If you can find one, the Classic represents a great alternative to the Commando…
Norton is going from strength to strength at the moment, selling all the Commandos it can produce at its glamorous Donington Hall base, and stunning Motorcycle Live show-goers with the sleek prototypes of its 200bhp V4 SS and RR superbikes. The future looks bright, the problems of the past are almost forgotten, and the launch of the rotary-engined Classic in 1987 seems like an irrelevant footnote in the famous old marque’s history.
But riding the Classic away from the former factory at Shenstone, to start a scoop test of the newgeneration Norton back in 1987, remains one of the highlights of my career – a thrilling moment that is still vivid in my mind all these years later. Following more than 10 years in development, the rotary roadster was finally ready. The British bike industry was fighting back after decades of decline, which included the demise of old rivals including Triumph and BSA.
As I rode through the factory gates, I half expected a worker to leap out shouting, “Stop, it’s all a mistake – of course the new bike is not ready yet!” But nobody stopped me, and I had a great day aboard the Classic. It was quick, handled well and ran reliably. I rode back through the gates that evening impressed with a machine that looked set to lead a successful return to bike production for Norton, which had ceased building its Commando parallel twins 10 years earlier.

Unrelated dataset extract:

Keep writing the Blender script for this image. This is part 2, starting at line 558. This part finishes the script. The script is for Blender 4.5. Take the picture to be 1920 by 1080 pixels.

One of the ironies of the Classic was that in many ways it was outdated even when new. That first test took place in 1987, but the bike’s origins were way back in the previous decade. Norton had begun development of the rotary-engined machine as early as 1974, and an early prototype featured in a magazine article the following year, alongside a test of Suzuki’s rotary-engined RE5, which was destined to be a short-lived failure.